National rally draws Tallahassee students

 

Students in Tallahassee will come together Monday to support a cause that is near and dear to many of their hearts.

Students from Florida A&M and Florida State will be meeting at 8:30 a.m. to march along Gaines Street to the Capitol in honor of Trayvon Martin.

Monday is the national day of rallying for the Trayvon Martin case. A bus left for Sanford, Fla. Thursday from New York.

The community, as well as students from FAMU, FSU and TCC that cannot make it to Sanford, still intend to show their support by rallying in town.

Ciara Taylor, one of several rally coordinators and a fourth-year political science student, from Vero Beach, Fla., has been active in the Tallahassee community and on FAMU’s campus working hard to make sure that Martin’s death does not go in vain.

“This case is an issue of racial profiling,” said Taylor. Students need not be naive in thinking that this case has nothing to do with them because this could have happened to any student of color.

At a rally on The Set Monday, students were asked to raise their hands if they had ever been stopped while driving because they were black, or questioned as to why they were walking in a certain neighborhood simply because of their skin color. Numerous hands reached for the sky.

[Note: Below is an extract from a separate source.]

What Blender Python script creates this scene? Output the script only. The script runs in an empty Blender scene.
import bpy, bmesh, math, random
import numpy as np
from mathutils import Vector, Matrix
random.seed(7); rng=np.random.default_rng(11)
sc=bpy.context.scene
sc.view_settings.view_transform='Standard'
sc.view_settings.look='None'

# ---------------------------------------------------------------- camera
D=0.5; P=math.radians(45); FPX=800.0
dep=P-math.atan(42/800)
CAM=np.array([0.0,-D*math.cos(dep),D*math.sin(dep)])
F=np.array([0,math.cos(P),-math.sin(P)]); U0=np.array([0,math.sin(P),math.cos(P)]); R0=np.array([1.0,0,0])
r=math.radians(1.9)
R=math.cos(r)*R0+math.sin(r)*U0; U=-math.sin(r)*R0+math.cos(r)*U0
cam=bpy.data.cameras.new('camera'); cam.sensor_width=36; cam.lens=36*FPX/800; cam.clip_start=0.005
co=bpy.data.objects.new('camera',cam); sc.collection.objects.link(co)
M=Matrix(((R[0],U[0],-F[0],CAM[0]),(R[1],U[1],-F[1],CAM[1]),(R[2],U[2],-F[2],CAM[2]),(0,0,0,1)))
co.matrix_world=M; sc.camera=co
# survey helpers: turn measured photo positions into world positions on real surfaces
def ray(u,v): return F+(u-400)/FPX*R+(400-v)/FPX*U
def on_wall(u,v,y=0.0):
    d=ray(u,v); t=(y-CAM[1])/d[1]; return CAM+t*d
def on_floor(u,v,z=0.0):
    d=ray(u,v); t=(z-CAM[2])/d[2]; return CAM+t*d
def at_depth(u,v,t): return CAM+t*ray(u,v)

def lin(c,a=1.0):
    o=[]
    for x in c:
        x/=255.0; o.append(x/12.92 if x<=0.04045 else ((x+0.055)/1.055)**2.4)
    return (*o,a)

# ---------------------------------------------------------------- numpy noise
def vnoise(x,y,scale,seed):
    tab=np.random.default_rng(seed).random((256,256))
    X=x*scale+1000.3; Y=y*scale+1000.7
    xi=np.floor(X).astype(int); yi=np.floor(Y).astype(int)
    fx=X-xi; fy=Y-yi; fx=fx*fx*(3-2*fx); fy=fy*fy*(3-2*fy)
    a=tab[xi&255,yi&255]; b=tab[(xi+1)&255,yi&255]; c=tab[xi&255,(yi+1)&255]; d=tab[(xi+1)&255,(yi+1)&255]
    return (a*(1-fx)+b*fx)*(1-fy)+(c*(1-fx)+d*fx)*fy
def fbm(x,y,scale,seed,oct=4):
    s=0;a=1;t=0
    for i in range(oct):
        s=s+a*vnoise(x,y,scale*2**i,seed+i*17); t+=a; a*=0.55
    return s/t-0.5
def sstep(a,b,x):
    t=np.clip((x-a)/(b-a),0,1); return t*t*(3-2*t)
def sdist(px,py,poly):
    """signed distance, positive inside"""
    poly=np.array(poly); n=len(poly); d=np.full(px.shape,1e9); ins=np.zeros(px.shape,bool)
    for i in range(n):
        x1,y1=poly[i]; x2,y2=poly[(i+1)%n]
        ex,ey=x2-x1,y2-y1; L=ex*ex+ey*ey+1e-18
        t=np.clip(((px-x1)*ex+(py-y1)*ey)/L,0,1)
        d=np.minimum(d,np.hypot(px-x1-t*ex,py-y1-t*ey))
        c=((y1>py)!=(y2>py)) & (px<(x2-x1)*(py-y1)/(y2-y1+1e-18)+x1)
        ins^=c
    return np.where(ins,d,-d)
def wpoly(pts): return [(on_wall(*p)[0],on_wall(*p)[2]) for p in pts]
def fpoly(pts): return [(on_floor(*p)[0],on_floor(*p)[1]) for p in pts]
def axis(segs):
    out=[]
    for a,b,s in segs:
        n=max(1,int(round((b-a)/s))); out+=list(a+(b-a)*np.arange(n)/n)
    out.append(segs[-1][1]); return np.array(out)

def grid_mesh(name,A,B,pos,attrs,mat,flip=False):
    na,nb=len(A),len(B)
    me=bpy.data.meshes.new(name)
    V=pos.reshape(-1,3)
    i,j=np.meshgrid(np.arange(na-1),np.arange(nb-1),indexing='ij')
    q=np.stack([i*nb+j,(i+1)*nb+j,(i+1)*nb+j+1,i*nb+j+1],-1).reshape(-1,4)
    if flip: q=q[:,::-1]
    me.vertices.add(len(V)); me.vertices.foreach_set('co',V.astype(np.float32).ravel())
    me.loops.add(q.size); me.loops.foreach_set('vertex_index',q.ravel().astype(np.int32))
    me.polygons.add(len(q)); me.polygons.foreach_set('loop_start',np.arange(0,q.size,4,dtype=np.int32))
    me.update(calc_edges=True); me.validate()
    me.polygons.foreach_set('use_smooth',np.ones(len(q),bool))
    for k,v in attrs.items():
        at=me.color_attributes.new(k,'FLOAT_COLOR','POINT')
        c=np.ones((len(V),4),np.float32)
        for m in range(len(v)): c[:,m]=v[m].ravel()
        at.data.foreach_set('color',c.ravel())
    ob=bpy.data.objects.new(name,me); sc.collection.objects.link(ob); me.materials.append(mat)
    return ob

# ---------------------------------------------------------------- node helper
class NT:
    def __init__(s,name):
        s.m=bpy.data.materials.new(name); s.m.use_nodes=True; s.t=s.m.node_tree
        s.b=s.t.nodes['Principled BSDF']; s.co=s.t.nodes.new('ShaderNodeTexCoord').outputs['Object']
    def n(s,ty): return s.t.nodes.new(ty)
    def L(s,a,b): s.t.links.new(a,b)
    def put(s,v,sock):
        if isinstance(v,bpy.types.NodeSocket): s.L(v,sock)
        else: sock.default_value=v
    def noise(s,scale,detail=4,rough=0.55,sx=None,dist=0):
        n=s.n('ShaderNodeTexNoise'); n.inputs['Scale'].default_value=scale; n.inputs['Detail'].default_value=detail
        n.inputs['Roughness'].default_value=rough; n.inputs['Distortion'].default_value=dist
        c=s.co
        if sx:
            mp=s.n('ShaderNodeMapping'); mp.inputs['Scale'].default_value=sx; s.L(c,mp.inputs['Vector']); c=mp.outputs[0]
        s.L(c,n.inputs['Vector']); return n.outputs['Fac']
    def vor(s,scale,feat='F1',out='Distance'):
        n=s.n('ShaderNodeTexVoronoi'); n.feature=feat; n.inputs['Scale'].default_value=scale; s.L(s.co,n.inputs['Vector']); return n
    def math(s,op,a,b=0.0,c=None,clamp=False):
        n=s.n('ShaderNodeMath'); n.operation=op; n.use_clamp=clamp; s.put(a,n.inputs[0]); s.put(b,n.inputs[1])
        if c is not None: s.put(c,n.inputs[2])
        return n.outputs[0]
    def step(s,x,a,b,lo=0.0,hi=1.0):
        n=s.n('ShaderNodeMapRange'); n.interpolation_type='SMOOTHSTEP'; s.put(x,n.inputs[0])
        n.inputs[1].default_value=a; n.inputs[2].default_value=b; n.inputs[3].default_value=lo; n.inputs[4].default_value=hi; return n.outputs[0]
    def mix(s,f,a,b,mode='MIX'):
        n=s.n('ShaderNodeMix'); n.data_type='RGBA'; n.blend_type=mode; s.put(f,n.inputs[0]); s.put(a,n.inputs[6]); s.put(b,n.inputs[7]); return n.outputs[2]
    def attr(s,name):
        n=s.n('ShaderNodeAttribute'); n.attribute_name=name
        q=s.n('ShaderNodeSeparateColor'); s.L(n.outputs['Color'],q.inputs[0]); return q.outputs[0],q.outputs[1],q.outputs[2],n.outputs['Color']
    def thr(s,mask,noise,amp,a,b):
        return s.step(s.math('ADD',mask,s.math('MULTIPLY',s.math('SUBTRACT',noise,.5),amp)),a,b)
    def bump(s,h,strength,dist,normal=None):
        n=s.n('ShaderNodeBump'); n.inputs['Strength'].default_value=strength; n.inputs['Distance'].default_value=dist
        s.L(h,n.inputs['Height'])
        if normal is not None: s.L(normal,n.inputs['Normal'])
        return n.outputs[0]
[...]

Students believe that the law should be left to law enforcement, not taken on in case-by-case scenarios.

“We are rallying because we cannot continue to let vigilantes think they have the power to take a life under any circumstances,” said Michael White, a third-year allied health student from Tampa.

Students in the Tallahassee plan to dress in hoodies and dark clothing and rally in honor of young Trayvon Martin, in an effort to stop racial profiling altogether.